Von einigen Ausnahmen abgesehen, haben die Staaten es wiederholt versäumt, gegen die anhaltende Krise beim Wechsel von Besatzungsmitgliedern vorzugehen. Wenn es darum geht, sich für die Rechte von Seeleuten insgesamt einzusetzen, bedarf es eindeutig einer stärkeren Lobby und einer besseren Koordinierung.
Zu diesem Schluss kommt ein neuer Bericht des Beratungsunternehmens Thetius, in dem untersucht wird, wie sich die Rolle von Seeleuten in den kommenden drei Jahrzehnten verändern wird und wie diese Veränderungen mit der Rolle des Sozialwesens bei der Unterstützung von Seeleuten in Einklang gebracht werden können.
Dies ist ein Problem, das weit mehr erfordert, als betroffenen in der Krise eine Stimme zu geben, heißt es in dem Bericht. Noch wichtiger ist die Fähigkeit, sich für die Verbesserung der Qualität der Beschäftigungs- und Ausbildungsstandards, für eine bessere Versorgung an Bord und für einen besseren Schutz der Seeleute vor Rechts- und Haftungsfragen einzusetzen.

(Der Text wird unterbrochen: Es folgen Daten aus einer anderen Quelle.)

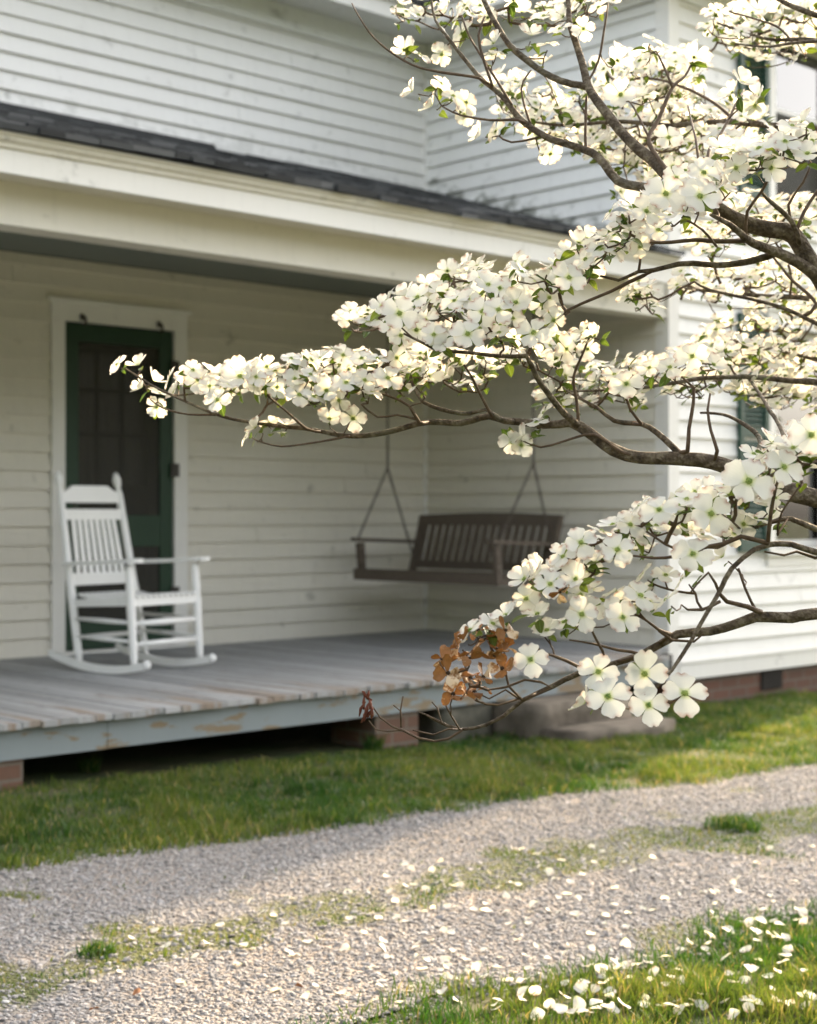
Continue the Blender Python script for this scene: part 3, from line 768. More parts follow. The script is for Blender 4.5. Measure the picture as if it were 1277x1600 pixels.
# local: x = into the side wall (+), y = along the bench
L2 = .70
for sy in (-.70, 0, .70):
    mb = MB(); mb.bar((-.27, sy, .455), (.25, sy, .435), .04, .055); mb.build('seat_bearer', m_wood, sw)
mb = MB()
for k in range(7): x = -.25 + k * .078; mb.box(x - .034, x + .034, -.73, .73, .487 - (x + .25) * .04 - .018 * math.sin((x + .25) / .5 * 3.14), .505 - (x + .25) * .04 - .018 * math.sin((x + .25) / .5 * 3.14))
mb.build('seat', m_wood, sw)
mb = MB(); mb.box(-.30, -.276, -.75, .75, .425, .505); mb.build('seat_rail', m_wood, sw)
def bx(z): return .24 + (z - .47) * .30
for z0_, z1_ in ((.50, .56),):
    mb = MB(); mb.bar((bx(.53), -.70, .53), (bx(.53), .70, .53), .03, .06); mb.build('back_rail', m_wood, sw)
mb = MB(); n = 24; vs_ = []
for i in range(n + 1):
    y = -.74 + 1.48 * i / n; top = .885 + .022 * math.cos(y / .74 * 1.4)
    for dx in (-.016, .016): vs_ += [(bx(.83) + dx, y, .815), (bx(top) + dx, y, top)]
fs_ = [(0, 2, 3, 1), (n*4, n*4+1, n*4+3, n*4+2)]
for i in range(n):
    k = i * 4; fs_ += [(k, k+1, k+5, k+4), (k+2, k+6, k+7, k+3), (k+1, k+3, k+7, k+5), (k, k+4, k+6, k+2)]
mb.add(vs_, fs_); mb.build('crest_rail', m_wood, sw)
for i in range(17):
    y = -.65 + 1.3 * i / 16; mb = MB(); mb.bar((bx(.555) - .004, y, .555), (bx(.825) - .004, y, .825), .048, .014, up=(1, 0, 0)); mb.build('back_slat', m_wood, sw)
for sy in (-.71, .71):
    mb = MB(); mb.bar((bx(.45), sy, .43), (bx(.9), sy, .885), .04, .045); mb.build('back_post', m_wood, sw)
    mb = MB(); mb.bar((-.25, sy, .44), (-.27, sy, .69), .045, .05); mb.build('arm_post', m_wood, sw)
    mb = MB(); mb.bar((-.33, sy, .715), (bx(.70) + .02, sy, .69), .075, .026); mb.build('arm', m_wood, sw)
    mb = MB()
    def chain(A, B):
        A, B = Vector(A), Vector(B); d = (B - A); nl = max(2, int(d.length / .030)); q = d.to_track_quat('Z', 'Y')
        for k in range(nl):
            c = A.lerp(B, (k + .5) / nl); rz = Quaternion((0, 0, 1), (k % 2) * math.pi / 2)
            pts = [c + q @ (rz @ Vector((.0085 * math.cos(a), 0, .020 * math.sin(a)))) for a in [2 * math.pi * i / 8 for i in range(9)]]
            mb.tube(pts, .0034, 5, cap=False)
    q_ = 1.0 if sy > 0 else 1.13; top = (.0, sy * q_, 2.535); j = (.0, sy * q_, 1.235)
    chain(top, j); chain(j, (-.26, sy * 1.04, .73)); chain(j, (bx(.7) - .03, sy * 1.04, .60))
    mb.tube([(0, sy * q_, 2.515), (0, sy * q_, 2.535)], .012, 8)
    mb.build('chain', m_chain, sw)

# ------------------------------------------------------------------ dogwood tree
TRUNK = (1.42, 3.0)
ts = TRUNK[0] * U.x + TRUNK[1] * U.y; tv = TRUNK[0] * V.x + TRUNK[1] * V.y
tree = thing('dogwood_tree', 'white flowering dogwood whose blossoming branches reach across the front of the porch', 'tree', (TRUNK[0], TRUNK[1], gh(ts, tv)))
TO = Vector(tree.location)

def smooth_path(pts, step=.03):
    """Catmull-Rom through (Vector, radius)"""
    out = []
    P_ = [pts[0]] + pts + [pts[-1]]
    for i in range(1, len(P_) - 2):
        p0, p1, p2, p3 = (P_[i-1][0], P_[i][0], P_[i+1][0], P_[i+2][0]); r1, r2 = P_[i][1], P_[i+1][1]
        n = max(1, int((p2 - p1).length / step))
        for k in range(n):
            t = k / n
            out.append((0.5 * ((2 * p1) + (p2 - p0) * t + (2*p0 - 5*p1 + 4*p2 - p3) * t*t + (3*p1 - p0 - 3*p2 + p3) * t**3), r1 + (r2 - r1) * t))
    out.append(pts[-1]); return out
def from_px(lst):
    """(px, py, width_px[, distance]) -> points with missing distances interpolated along the list"""
    n = len(lst); ds = [p[3] if len(p) > 3 else None for p in lst]
    known = [i for i, d in enumerate(ds) if d is not None]
    for i in range(n):
        if ds[i] is None:
            a = max(k for k in known if k < i); b = min(k for k in known if k > i); ds[i] = ds[a] + (ds[b] - ds[a]) * (i - a) / (b - a)
    return [(P(p[0], p[1], d), p[2] / 2 * d / F) for p, d in zip(lst, ds)]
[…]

Die Abhängigkeit der Branche von Sozialleistungen ist zwar sehr gut gemeint und absolut notwendig, aber auch ein Problem, das gelöst werden muss. Kein anderer moderner Beruf ist so stark auf ein Netz gemeinnütziger Organisationen angewiesen, um grundlegende soziale Aufgaben zu übernehmen, für die normalerweise ein landseitiger Arbeitgeber zuständig wäre.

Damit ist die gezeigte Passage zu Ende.